When you have sufficiently explored the problem (so that you know the context and the triggers of the problem), you can use the client’s spatial sketchpad to help to shift the problem. Simply lean over towards them, grasp the problem-object in your right hand and push it over to their left (your right). As you do so say, “So that’s how you been, how do you want to be different?”

NLP theory and neuroscience:

Our brains are designed to be able to manipulate mental objects within a cognitive space. This cognitive space is called the spatial sketchpad. it is very well known within education, and indeed many educationalists refer to the spatial sketchpad as ‘working memory’, even though working memory is actually a slightly wider concept than this (because working memory includes the movie screen of imagination).

We use this spatial sketch pad to manipulate objects in order to solve problems.  For example there is a set of cognitive problems that involves rotating ‘three-dimensional objects’ that are drawn on a computer screen or even a piece of paper.  The problem involves working out which of several objects can be rotated to be the same as another object. Research shows that these problems will be easier for you to solve them if you actually imagine holding the objects in your hands and then rotating your hands through space.

You may have had your own direct experience of working memory when you are considering how to arrange certain objects, perhaps furniture in your house. You may have mentally ‘picked up’ one of the objects and moved it around in space, until mentally you found the perfect position.

It turns out that using this special sketchpad can be beneficial in solving abstract problems, as well as problems involving physical objects. For example, a class of children were shown how to solve a mathematical problem. The children were split into three groups, one group was told how to solve the problem, one group was shown using gestures how to solve the problem as well as being told, in one group was purely shown the gestures. Each group was then tested on solving the problems, and were then tested again after a period of weeks.  What was found was that the two groups you were shown the gestures, included in the group who was not actually told how to solve the problem, were able to retain their problem-solving abilities  in a second, later test.

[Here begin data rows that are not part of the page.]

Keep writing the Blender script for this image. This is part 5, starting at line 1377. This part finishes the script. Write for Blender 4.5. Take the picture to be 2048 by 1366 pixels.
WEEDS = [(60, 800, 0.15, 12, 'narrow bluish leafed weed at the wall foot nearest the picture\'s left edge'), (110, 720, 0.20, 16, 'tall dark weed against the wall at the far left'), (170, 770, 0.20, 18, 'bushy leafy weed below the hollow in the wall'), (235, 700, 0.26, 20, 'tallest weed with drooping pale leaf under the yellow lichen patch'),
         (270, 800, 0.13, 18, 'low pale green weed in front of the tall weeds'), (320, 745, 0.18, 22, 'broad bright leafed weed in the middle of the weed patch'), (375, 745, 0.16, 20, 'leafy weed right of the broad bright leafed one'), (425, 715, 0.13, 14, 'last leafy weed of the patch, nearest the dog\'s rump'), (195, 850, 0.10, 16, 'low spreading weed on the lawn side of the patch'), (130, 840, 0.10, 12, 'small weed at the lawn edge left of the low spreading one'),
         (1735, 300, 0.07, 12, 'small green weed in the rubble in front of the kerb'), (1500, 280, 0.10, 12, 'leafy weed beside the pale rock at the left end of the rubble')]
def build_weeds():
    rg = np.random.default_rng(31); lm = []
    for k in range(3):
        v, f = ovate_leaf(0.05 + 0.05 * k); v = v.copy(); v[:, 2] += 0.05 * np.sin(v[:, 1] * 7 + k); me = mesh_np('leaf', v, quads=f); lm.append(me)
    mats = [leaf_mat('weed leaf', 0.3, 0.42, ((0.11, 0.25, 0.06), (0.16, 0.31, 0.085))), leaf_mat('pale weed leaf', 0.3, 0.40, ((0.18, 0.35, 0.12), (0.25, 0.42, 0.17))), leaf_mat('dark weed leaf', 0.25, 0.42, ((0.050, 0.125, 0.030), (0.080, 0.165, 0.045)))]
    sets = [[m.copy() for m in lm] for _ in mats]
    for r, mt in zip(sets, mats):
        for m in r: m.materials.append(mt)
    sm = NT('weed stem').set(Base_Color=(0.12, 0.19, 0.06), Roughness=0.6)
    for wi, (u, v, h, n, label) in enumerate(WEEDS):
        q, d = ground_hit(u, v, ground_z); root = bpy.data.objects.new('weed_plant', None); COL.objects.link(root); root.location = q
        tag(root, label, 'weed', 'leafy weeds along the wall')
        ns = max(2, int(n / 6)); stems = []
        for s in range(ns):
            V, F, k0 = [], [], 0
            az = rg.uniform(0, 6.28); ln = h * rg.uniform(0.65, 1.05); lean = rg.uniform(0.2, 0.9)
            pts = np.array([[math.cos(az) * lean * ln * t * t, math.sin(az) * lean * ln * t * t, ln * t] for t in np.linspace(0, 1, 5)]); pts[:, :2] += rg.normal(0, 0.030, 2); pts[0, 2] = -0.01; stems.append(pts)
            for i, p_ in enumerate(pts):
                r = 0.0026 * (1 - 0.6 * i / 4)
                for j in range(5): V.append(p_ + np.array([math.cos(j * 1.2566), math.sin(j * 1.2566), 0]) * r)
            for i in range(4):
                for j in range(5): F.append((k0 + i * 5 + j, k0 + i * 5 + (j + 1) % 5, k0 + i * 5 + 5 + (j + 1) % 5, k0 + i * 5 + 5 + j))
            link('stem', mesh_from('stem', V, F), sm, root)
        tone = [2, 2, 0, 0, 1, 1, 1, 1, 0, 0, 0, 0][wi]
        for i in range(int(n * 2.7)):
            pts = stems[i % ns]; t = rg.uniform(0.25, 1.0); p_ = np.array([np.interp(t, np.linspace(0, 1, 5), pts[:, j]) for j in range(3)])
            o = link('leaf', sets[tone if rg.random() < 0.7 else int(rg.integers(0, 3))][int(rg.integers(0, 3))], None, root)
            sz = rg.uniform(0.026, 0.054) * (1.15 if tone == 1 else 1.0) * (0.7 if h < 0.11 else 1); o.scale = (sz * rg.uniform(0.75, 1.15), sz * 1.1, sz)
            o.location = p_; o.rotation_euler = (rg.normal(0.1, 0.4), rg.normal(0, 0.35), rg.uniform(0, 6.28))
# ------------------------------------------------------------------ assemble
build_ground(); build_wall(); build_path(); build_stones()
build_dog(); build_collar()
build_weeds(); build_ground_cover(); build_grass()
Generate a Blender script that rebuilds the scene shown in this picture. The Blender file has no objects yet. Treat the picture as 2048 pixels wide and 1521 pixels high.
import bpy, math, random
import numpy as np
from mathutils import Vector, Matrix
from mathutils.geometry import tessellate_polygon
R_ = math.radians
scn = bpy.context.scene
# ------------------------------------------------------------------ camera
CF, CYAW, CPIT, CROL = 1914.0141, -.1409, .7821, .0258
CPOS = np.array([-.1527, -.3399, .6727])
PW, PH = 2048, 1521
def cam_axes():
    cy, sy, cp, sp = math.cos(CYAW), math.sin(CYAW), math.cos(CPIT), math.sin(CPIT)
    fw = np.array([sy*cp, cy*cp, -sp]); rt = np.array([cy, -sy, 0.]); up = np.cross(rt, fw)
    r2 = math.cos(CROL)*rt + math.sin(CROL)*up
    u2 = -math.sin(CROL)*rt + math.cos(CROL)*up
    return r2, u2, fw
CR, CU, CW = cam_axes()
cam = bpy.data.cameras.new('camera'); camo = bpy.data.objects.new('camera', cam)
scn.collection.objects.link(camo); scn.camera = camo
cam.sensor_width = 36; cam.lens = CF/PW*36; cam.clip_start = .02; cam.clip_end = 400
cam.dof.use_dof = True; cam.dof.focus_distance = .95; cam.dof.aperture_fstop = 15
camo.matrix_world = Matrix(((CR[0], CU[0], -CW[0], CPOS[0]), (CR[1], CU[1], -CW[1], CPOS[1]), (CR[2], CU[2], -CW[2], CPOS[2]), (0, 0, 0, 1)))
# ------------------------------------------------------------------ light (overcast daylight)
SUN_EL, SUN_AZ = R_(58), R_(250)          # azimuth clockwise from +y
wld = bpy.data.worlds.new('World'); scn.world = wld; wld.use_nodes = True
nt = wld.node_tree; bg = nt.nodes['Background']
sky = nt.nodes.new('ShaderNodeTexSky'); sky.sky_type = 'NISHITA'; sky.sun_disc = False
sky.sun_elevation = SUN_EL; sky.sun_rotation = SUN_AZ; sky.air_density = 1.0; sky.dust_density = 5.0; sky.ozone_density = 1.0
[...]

Suggestions not only helped in problem solving, but also in retention of information. And after all, change work is simply a case of learning a new way of being, and retaining that information long enough for it to become habitual.

Putting this idea into practice:

When your hypnosis client comes into your office, begin to observe how they use the space in front of the them and around them. They may point to mental objects,  they may reach out and touch mental objects, or they may simply look in the direction of mental objects. These metal objects may be abstract, such as events or problems, or more concrete such  as places and people.

Once you have identified where in their landscape they keep certain objects, begin to solidify this spatial map by pointing to, or ‘touching’, these mental objects when you refer to them, and observing to see if your client agrees with the spatial map. Once the map is set in place and agreed upon, you can start to manipulate objects within the map. For example you can push problems into their past (normally toward their left or even behind them). You can also identify and locate resources in place these within the spatial map.

So once again the basic steps are:

  1. Observe the spatial map your client is using.
  2. If your client is not using a spatial map, you can invite them to begin to create one by asking questions like, “And whereabouts is… [that fear, that confidence, etc.]?”
  3. Once the client has built spatial map, make sure you know how it operates by talking about various elements in the landscape and pointing to them or touching them.
  4. Once the spatial map is built, you as hypnotist can start to manipulate the map to create positive change in your client.

Other applications:

Not only can you use the spatial map your client builds for themselves, you can also help them to build a new spatial map. As you build up their resources asked them to place these resources in their spatial map in the space around them. Then begin to ask about the relationships between these resources, and the relationship between the resources and your hypnosis client.

For example, if your hypnosis client needs a sense of confidence, once you have associated them into that confidence, ask them to locate the confidence within their spatial map (bearing in mind that it may be inside of them). Then ask your hypnosis client what happens to that sense of confidence when they need it, in the context in which they want their change. Is a sense of confidence grows or otherwise becomes more powerful than is excellent, if not, you may have some more work to do!